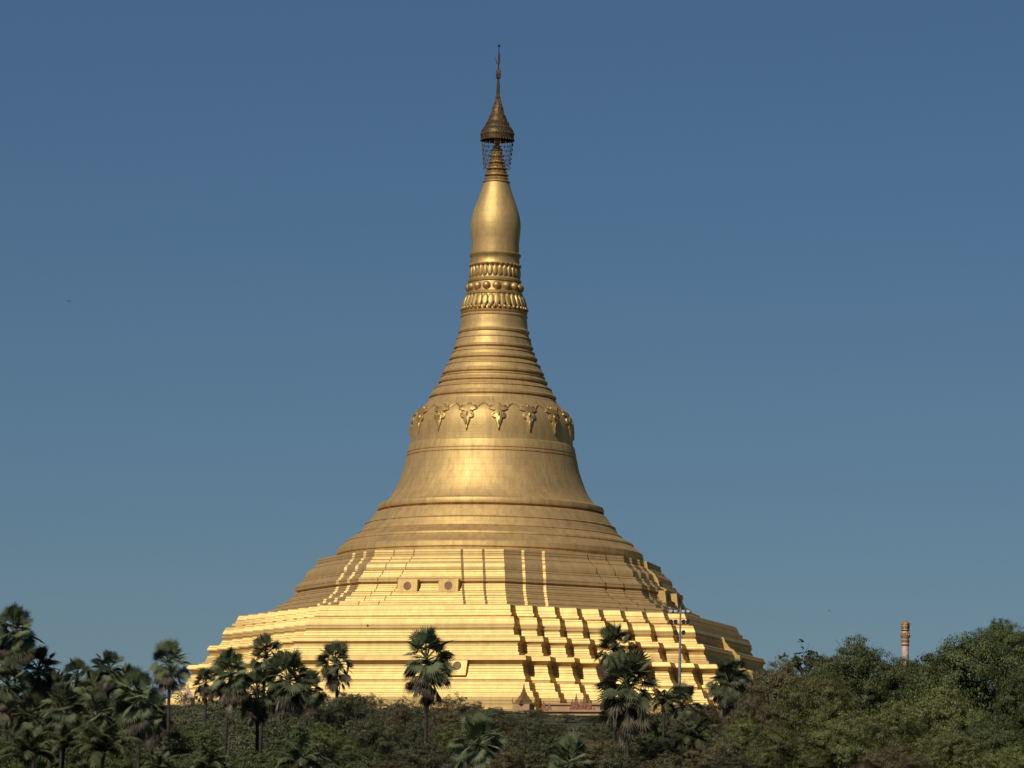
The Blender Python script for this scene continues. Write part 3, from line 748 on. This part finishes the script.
# ------------------------------------------------------------------ broadleaf trees and shrubs
def leaf_cloud(seed, lobes, nleaf, size, flat=.0, inner=.25):
    """leaf-sized quads spread through a set of lobes (centre, radii)"""
    rnd = np.random.default_rng(seed)
    vol = np.array([l[1][0]*l[1][1]*l[1][2] for l in lobes])**(2/3); cnt = (nleaf*vol/vol.sum()).astype(int)
    V = []
    for (c, r), n in zip(lobes, cnt):
        # twig clumps on the lobe, leaves round the clumps
        nc = max(8, n//75)
        u = rnd.normal(size=(nc, 3)); u /= np.linalg.norm(u, axis=1)[:, None]; u[:, 2] = np.where(u[:, 2] < -.35, -u[:, 2]*.6, u[:, 2])
        rr = np.where(rnd.random(nc) < inner, rnd.uniform(.35, .8, nc), rnd.uniform(.90, 1.01, nc))
        cc = u*rr[:, None]
        idx = rnd.integers(0, nc, n)
        sp = rnd.normal(size=(n, 3))*np.array([.12, .12, .075])
        P = (cc[idx]+sp)*np.array(r)+np.array(c)
        nrm = u[idx]*.75+sp/np.array([.12, .12, .075])*.42+rnd.normal(size=(n, 3))*.32+np.array([0, 0, .25]); nrm /= np.linalg.norm(nrm, axis=1)[:, None]
        a = np.cross(nrm, rnd.normal(size=(n, 3))); a /= np.linalg.norm(a, axis=1)[:, None]+1e-9
        b = np.cross(nrm, a)
        s = size*rnd.uniform(.6, 1.35, n)[:, None]
        V.append(np.stack([P-a*s, P-b*s*.5+nrm*s*.12, P+a*s, P+b*s*.5+nrm*s*.12], 1))
    V = np.concatenate(V); n = len(V)
    me = bpy.data.meshes.new('crown'); me.vertices.add(n*4); me.vertices.foreach_set('co', V.reshape(-1).astype(np.float32))
    me.loops.add(n*4); me.loops.foreach_set('vertex_index', np.arange(n*4, dtype=np.int32))
    me.polygons.add(n); me.polygons.foreach_set('loop_start', np.arange(0, n*4, 4, dtype=np.int32)); me.polygons.foreach_set('loop_total', np.full(n, 4, np.int32))
    me.update(calc_edges=True); me.validate(); return me

def dome_lobes(seed, n, w=1.0, h=1.0, size=(.26, .42), low=.25):
    """lobes piled over a dome of half-width w and height h, foot at z=0"""
    rnd = random.Random(seed); L = [((0, 0, h*.45), (w*.6, w*.6, h*.42))]
    for i in range(n):
        az = i*2.39996+rnd.uniform(-.4, .4); t = (i+.5)/n; el = math.asin(min(1, max(-.1, t*1.02+rnd.uniform(-.1, .1))))
        k = rnd.uniform(.62, .8); s = rnd.uniform(*size)
        c = (math.cos(az)*math.cos(el)*w*k, math.sin(az)*math.cos(el)*w*k, h*(low+(.93-low)*math.sin(el)*k+rnd.uniform(-.03, .06)))
        L.append((c, (w*s, w*s, h*s*.62)))
    return L

def limbs_mesh(seed, lobes, h0, r0):
    """tapered trunk and limbs reaching into the lobes"""
    rnd = random.Random(seed); m = MB()
    fork = Vector((0, 0, 0))
    m.tube([(0, 0, -h0), (.02, .01, -h0*.5), (0, 0, .02), (0, 0, .25)], [r0*1.25, r0, r0*.9, r0*.6], 9)
    for c, r in lobes[1:]:
        c = Vector(c); mid = Vector((c.x*.45, c.y*.45, c.z*.55+.03))
        m.tube([(0, 0, .0), mid, c], [r0*.5, r0*.3, r0*.09], 6)
        for q in range(4):
            e = c+Vector((rnd.uniform(-1, 1)*r[0], rnd.uniform(-1, 1)*r[1], rnd.uniform(-.2, .9)*r[2]))
            m.tube([c.lerp(mid, .3), e], [r0*.12, r0*.04], 4)
    return m.mesh('trunk')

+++

Transcribe the whole listing exactly. Pictures stay out of your copy.

The Blender Python script for this scene continues. Write part 3, from line 748 on. This part finishes the script.
# ------------------------------------------------------------------ broadleaf trees and shrubs
def leaf_cloud(seed, lobes, nleaf, size, flat=.0, inner=.25):
    """leaf-sized quads spread through a set of lobes (centre, radii)"""
    rnd = np.random.default_rng(seed)
    vol = np.array([l[1][0]*l[1][1]*l[1][2] for l in lobes])**(2/3); cnt = (nleaf*vol/vol.sum()).astype(int)
    V = []
    for (c, r), n in zip(lobes, cnt):
        # twig clumps on the lobe, leaves round the clumps
        nc = max(8, n//75)
        u = rnd.normal(size=(nc, 3)); u /= np.linalg.norm(u, axis=1)[:, None]; u[:, 2] = np.where(u[:, 2] < -.35, -u[:, 2]*.6, u[:, 2])
        rr = np.where(rnd.random(nc) < inner, rnd.uniform(.35, .8, nc), rnd.uniform(.90, 1.01, nc))
        cc = u*rr[:, None]
        idx = rnd.integers(0, nc, n)
        sp = rnd.normal(size=(n, 3))*np.array([.12, .12, .075])
        P = (cc[idx]+sp)*np.array(r)+np.array(c)
        nrm = u[idx]*.75+sp/np.array([.12, .12, .075])*.42+rnd.normal(size=(n, 3))*.32+np.array([0, 0, .25]); nrm /= np.linalg.norm(nrm, axis=1)[:, None]
        a = np.cross(nrm, rnd.normal(size=(n, 3))); a /= np.linalg.norm(a, axis=1)[:, None]+1e-9
        b = np.cross(nrm, a)
        s = size*rnd.uniform(.6, 1.35, n)[:, None]
        V.append(np.stack([P-a*s, P-b*s*.5+nrm*s*.12, P+a*s, P+b*s*.5+nrm*s*.12], 1))
    V = np.concatenate(V); n = len(V)
    me = bpy.data.meshes.new('crown'); me.vertices.add(n*4); me.vertices.foreach_set('co', V.reshape(-1).astype(np.float32))
    me.loops.add(n*4); me.loops.foreach_set('vertex_index', np.arange(n*4, dtype=np.int32))
    me.polygons.add(n); me.polygons.foreach_set('loop_start', np.arange(0, n*4, 4, dtype=np.int32)); me.polygons.foreach_set('loop_total', np.full(n, 4, np.int32))
    me.update(calc_edges=True); me.validate(); return me

def dome_lobes(seed, n, w=1.0, h=1.0, size=(.26, .42), low=.25):
    """lobes piled over a dome of half-width w and height h, foot at z=0"""
    rnd = random.Random(seed); L = [((0, 0, h*.45), (w*.6, w*.6, h*.42))]
    for i in range(n):
        az = i*2.39996+rnd.uniform(-.4, .4); t = (i+.5)/n; el = math.asin(min(1, max(-.1, t*1.02+rnd.uniform(-.1, .1))))
        k = rnd.uniform(.62, .8); s = rnd.uniform(*size)
        c = (math.cos(az)*math.cos(el)*w*k, math.sin(az)*math.cos(el)*w*k, h*(low+(.93-low)*math.sin(el)*k+rnd.uniform(-.03, .06)))
        L.append((c, (w*s, w*s, h*s*.62)))
    return L

def limbs_mesh(seed, lobes, h0, r0):
    """tapered trunk and limbs reaching into the lobes"""
    rnd = random.Random(seed); m = MB()
    fork = Vector((0, 0, 0))
    m.tube([(0, 0, -h0), (.02, .01, -h0*.5), (0, 0, .02), (0, 0, .25)], [r0*1.25, r0, r0*.9, r0*.6], 9)
    for c, r in lobes[1:]:
        c = Vector(c); mid = Vector((c.x*.45, c.y*.45, c.z*.55+.03))
        m.tube([(0, 0, .0), mid, c], [r0*.5, r0*.3, r0*.09], 6)
        for q in range(4):
            e = c+Vector((rnd.uniform(-1, 1)*r[0], rnd.uniform(-1, 1)*r[1], rnd.uniform(-.2, .9)*r[2]))
            m.tube([c.lerp(mid, .3), e], [r0*.12, r0*.04], 4)
    return m.mesh('trunk')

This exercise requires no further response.